The Movie Waffler New Release Review - THE DAMNED | The Movie Waffler

New Release Review - THE DAMNED

The Damned review
A village in 19th century Iceland faces a supernatural threat when a ship wrecks on its coast.

Review by Benjamin Poole

Directed by: Thordur Palsson

Starring: Odessa Young, Joe Cole, Lewis Gribben, Siobhan Finneran, Francis Magee, Rory McCann, Turlough Convery

The Damned poster

Accordingly, it is not just physical malady which exposure to extreme cold entails but also cognitive dysfunction, with temperatures of just -5c having significant effects on not only our ability to process thought but also our emotions, too, creating a responsive hypothermia of debilitating tension and anxiety (preludes to the sort of paranoia which the snowy thriller deals in). No wonder then that our glossary for death is so synonymous with frigid lexis - we are "iced," as "cold as the grave" - and that in the "dead of winter" we hang swathes of electric lights about the house, all colours, to palisade against the bleak and unforgiving dark. Books such as Michelle Paver's masterpiece 'Dark Matter' exploit frozen milieus for the suspicion and hyperbole which the white isolation engenders, while cinematic urtext, John Carpenter's remake of The Thing from Another World, refocussed the mistrust and psychological instability of John W. Campbell's original novella (republished recently in full as 'Frozen Hell') and intensified the threat from within through a brutal iconography of ice-stiff beards and blood on snow. Would Fargo have had the same destabilising nihilism without its snowy environs: a film based on a true story but with its foreboding look as flat and white as a page with no words on?

The Damned review

Thordur Palsson's (story/director, with screenplay duties courtesy of Jamie Hannigan) The Damned showcases its crisp Icelandic location (the director is a native, who brings his inherent understanding of inclement environments to the film) of thick-blue water and sky set against sharp white mountains of ice; a vivid monochrome which dwarves the 19th century inhabitants of a tiny fishing village, a knife edge existence where the men think of nothing other than their "next day at sea." We follow Odessa Young's Eva, a young widow who now assumes the lead of the mainly male community (one of the film's pleasures is the general acceptance of this social system, without the tedious misogyny other narratives may have expounded). Eva's husband had promised "a land of opportunity," yet on midwinter night the men are reduced to eating the very chum they have saved for bait. Accordingly, it falls upon Eva to make the difficult decisions, such as whether to acknowledge a sudden shipwreck just off the coast.
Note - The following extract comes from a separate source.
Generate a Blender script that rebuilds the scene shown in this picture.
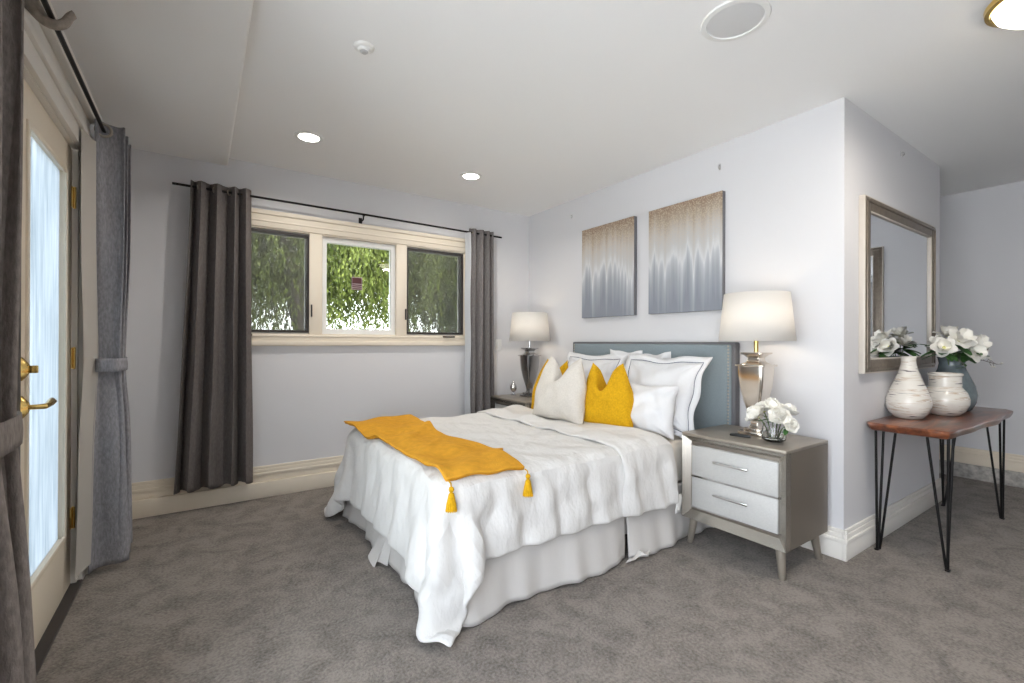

Even before the eventual folk horror which the wreck entails, there is the pressing question of whether the group's meagre supplies will extend to any survivors; probably not, so what would be the point of rescue? Palsson creates a palpable sense of lived in harshness, a world where death already fringes fragile existence like frost as Eva, perpetually clad in mourning dress, carries the dead weight of her community on her tiny shoulders.

The Damned review

With its focus on character and relations (via idiosyncratic performances from its largely British/Irish cast, including Siobhan Finneran and Francis Magee, aka The Orgazoid), The Damned has a distinctly literary feel, a last ghost story for Christmas, emboldened by the devastating cinematic sweep of its exteriors and the close, tangerine glows of its claustrophobic sets, which are as tenebrous as if composed by a Dutch master (the atmospheric photography is by Eli Arenson, with Stephen McKeon's score bringing Hammer-esque bombast). The horror is inaugurated into this austere mise-en-scene when bodies from the wreck wash ashore. As honourable men, the fishermen attempt to bury them... but the stomach of one victim pulses strangely; something lives within...

The Damned review

This initial body shock drifts into a cool creepiness as the island is seemingly invaded by a dark energy, glimpsed only in foreboding shadows as it picks each of the inhabitants off. "At night, it tries to get in 'ere," laments Finneran's cook, implying that the threat is parasitic, or perhaps psychological (a single caveat: I'm not for the explication that the film makes in the final scenes, which all but undoes the pristine ambiguity of the preceding narrative). Tales such as the ones told to raise morale in early scenes take on menacing shapes of their own in the intensifying dark and cold, where stories are all the crew have to make sense of the unremitting gloom. And thus, poor Eva, with the village's number depleting, is duly haunted by the creepy knocks and swelling umbras of an Algernon Blackwood heroine in this genuinely unsettling ghost story. Betrayed by omens and auguries its beleaguered characters may be, but if the year's first horror is an indication towards 2025's genre quality, then The Damned is a welcome portent.

The Damned is in UK/ROI cinemas from January 10th.